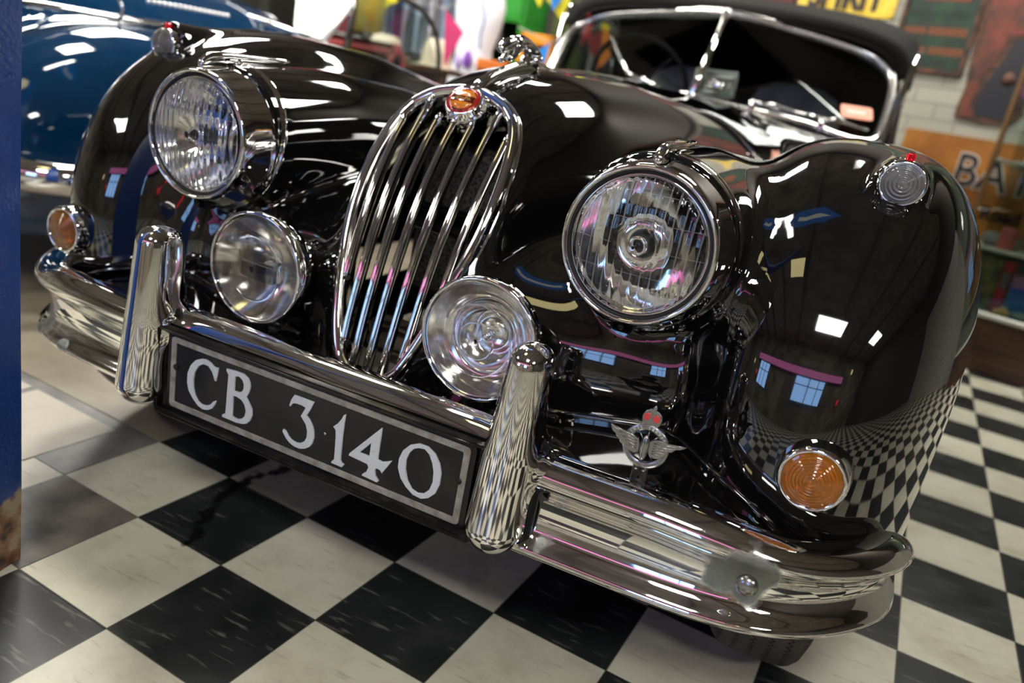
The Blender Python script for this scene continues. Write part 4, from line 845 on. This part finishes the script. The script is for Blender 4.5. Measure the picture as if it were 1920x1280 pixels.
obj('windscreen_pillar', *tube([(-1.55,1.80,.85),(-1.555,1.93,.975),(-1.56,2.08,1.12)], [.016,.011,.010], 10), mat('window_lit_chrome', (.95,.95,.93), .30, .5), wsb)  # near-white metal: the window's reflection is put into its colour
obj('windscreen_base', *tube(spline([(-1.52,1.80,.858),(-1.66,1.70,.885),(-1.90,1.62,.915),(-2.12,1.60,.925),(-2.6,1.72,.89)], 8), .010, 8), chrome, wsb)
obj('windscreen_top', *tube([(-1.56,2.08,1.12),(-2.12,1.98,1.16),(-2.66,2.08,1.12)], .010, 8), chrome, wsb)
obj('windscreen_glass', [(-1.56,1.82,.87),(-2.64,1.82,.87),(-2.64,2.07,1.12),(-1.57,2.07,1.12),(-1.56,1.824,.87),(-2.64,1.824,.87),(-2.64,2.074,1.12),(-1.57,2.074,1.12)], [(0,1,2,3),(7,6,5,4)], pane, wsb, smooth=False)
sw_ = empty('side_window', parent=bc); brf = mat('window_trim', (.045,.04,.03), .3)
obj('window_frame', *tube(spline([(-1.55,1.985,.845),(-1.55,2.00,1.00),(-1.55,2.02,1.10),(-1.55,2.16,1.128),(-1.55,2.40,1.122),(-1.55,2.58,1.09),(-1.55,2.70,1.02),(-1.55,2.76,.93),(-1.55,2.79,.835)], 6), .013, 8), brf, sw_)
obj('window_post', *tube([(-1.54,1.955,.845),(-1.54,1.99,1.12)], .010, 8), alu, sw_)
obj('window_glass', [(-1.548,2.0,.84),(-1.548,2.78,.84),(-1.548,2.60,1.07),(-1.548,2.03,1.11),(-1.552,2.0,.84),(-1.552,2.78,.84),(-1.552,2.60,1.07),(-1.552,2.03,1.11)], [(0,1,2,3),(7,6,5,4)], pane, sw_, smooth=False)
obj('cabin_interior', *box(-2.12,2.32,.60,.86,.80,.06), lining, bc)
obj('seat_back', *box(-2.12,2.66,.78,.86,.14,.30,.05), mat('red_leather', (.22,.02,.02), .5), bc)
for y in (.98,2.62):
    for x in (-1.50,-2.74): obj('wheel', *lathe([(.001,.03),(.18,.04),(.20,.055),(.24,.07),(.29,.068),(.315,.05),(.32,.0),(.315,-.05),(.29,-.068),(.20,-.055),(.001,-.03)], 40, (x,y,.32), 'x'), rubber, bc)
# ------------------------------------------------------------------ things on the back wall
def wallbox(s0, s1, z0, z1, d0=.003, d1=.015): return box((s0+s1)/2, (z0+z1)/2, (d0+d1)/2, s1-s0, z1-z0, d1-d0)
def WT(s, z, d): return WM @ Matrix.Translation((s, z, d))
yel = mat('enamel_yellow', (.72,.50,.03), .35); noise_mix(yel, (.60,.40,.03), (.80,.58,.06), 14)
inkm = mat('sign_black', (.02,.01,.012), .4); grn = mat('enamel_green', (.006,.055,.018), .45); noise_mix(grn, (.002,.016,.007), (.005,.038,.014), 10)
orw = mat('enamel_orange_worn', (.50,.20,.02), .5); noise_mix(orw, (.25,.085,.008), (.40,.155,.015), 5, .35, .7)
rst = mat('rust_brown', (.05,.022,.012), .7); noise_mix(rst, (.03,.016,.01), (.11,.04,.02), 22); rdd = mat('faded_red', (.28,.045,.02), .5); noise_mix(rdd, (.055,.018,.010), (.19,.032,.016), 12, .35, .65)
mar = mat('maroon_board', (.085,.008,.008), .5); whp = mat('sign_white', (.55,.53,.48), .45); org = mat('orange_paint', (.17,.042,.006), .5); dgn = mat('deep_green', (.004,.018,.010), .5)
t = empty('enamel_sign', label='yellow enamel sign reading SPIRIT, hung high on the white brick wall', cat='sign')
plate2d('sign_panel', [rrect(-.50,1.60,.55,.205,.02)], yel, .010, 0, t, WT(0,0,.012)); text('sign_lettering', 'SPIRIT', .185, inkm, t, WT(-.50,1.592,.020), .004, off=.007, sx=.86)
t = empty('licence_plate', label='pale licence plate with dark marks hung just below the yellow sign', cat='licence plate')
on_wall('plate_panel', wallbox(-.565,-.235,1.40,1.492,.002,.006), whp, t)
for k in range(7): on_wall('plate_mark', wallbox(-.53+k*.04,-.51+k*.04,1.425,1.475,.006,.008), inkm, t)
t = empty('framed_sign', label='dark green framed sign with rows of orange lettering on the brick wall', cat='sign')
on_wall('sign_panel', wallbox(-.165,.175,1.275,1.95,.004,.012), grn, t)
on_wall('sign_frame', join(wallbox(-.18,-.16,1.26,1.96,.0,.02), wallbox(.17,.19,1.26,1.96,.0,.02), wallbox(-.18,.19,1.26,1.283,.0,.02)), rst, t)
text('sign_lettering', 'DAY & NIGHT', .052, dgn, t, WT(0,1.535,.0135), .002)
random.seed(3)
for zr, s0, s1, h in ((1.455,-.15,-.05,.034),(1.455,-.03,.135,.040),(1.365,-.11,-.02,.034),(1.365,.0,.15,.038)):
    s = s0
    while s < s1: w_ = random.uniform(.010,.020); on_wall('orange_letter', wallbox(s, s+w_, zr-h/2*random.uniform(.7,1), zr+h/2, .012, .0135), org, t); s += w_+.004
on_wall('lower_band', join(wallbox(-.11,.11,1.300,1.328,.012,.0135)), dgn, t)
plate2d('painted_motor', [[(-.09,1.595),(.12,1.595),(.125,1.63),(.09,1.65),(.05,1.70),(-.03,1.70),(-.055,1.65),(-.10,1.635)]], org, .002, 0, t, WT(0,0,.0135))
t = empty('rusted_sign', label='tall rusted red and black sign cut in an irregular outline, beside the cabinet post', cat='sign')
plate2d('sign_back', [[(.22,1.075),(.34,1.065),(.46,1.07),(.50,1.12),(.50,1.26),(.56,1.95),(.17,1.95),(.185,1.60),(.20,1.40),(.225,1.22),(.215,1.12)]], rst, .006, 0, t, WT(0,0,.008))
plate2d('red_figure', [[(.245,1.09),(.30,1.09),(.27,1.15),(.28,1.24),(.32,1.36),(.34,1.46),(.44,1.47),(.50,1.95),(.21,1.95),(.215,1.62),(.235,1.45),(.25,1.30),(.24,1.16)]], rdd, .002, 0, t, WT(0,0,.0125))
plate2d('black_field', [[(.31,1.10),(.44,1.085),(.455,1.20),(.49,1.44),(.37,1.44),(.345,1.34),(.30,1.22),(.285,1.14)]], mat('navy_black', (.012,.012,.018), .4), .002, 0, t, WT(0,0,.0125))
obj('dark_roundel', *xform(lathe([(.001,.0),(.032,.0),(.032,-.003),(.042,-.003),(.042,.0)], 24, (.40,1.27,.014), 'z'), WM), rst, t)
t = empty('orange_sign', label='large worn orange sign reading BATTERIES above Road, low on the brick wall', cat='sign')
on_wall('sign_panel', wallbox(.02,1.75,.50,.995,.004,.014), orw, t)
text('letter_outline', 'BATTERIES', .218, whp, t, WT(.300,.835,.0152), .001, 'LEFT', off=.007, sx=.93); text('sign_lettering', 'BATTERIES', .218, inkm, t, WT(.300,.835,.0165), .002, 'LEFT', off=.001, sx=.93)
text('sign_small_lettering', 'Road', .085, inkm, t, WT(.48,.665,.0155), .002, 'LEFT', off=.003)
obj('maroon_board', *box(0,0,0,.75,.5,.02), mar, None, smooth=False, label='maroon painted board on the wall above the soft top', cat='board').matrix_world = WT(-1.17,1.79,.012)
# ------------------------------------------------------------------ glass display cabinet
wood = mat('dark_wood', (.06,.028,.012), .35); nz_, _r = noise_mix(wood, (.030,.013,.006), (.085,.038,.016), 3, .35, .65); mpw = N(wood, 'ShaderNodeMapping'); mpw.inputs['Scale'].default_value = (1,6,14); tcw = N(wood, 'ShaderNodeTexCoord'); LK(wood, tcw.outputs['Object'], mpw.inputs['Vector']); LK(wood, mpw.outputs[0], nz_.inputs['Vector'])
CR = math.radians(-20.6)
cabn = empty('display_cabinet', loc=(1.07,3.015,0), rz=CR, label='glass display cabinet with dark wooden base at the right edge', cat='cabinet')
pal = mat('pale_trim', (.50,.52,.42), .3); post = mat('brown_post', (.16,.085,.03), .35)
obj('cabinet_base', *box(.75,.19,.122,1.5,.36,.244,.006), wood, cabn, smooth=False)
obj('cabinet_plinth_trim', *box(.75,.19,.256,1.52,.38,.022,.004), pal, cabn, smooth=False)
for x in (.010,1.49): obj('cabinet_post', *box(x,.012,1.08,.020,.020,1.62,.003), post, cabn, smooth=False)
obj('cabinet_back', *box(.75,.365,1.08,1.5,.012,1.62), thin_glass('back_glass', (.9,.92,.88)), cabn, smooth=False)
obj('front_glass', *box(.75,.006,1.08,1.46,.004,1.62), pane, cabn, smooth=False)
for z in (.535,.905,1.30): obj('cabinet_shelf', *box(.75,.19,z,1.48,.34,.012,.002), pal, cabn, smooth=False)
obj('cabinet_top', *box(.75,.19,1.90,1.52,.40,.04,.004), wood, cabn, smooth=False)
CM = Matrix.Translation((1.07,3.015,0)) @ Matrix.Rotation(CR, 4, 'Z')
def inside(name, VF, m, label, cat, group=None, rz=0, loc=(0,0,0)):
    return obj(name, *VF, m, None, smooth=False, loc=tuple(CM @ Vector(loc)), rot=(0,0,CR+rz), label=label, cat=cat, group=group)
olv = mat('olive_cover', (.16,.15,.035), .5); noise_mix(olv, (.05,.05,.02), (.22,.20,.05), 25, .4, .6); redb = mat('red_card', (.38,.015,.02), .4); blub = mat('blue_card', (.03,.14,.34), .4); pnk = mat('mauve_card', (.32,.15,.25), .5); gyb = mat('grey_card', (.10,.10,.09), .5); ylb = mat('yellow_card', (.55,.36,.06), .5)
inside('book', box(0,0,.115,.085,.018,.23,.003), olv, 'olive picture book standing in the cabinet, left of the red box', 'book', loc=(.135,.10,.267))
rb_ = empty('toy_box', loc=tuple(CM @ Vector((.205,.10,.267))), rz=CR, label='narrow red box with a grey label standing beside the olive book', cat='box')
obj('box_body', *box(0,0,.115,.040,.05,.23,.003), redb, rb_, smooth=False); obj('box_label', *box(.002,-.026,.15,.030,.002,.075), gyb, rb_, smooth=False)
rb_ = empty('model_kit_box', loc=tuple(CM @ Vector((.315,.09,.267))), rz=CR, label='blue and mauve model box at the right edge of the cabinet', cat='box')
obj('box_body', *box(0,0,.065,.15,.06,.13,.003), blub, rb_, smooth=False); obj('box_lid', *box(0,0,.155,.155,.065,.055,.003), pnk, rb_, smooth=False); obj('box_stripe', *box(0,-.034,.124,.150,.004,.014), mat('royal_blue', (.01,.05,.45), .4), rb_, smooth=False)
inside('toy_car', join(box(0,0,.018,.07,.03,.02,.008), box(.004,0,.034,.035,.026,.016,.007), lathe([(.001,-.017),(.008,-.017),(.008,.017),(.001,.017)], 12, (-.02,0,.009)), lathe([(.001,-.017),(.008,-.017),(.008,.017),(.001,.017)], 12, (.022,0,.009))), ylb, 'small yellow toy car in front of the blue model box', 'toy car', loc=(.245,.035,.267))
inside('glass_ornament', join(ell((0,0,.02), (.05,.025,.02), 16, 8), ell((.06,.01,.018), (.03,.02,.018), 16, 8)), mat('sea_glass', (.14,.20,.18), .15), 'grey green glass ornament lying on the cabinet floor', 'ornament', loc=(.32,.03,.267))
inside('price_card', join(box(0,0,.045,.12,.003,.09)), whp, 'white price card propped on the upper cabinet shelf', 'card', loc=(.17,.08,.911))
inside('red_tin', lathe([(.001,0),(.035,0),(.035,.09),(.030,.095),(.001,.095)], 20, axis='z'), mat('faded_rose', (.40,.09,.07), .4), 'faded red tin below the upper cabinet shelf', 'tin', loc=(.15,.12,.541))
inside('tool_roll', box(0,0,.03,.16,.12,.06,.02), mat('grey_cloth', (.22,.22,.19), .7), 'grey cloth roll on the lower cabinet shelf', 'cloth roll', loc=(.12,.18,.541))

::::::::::

■ GIVEN PROBLEM:
Gather each line of the listing containing the word "picture" and show it.

■ RESPONSE:
The Blender Python script for this scene continues. Write part 4, from line 845 on. This part finishes the script. The script is for Blender 4.5. Measure the picture as if it were 1920x1280 pixels.
inside('book', box(0,0,.115,.085,.018,.23,.003), olv, 'olive picture book standing in the cabinet, left of the red box', 'book', loc=(.135,.10,.267))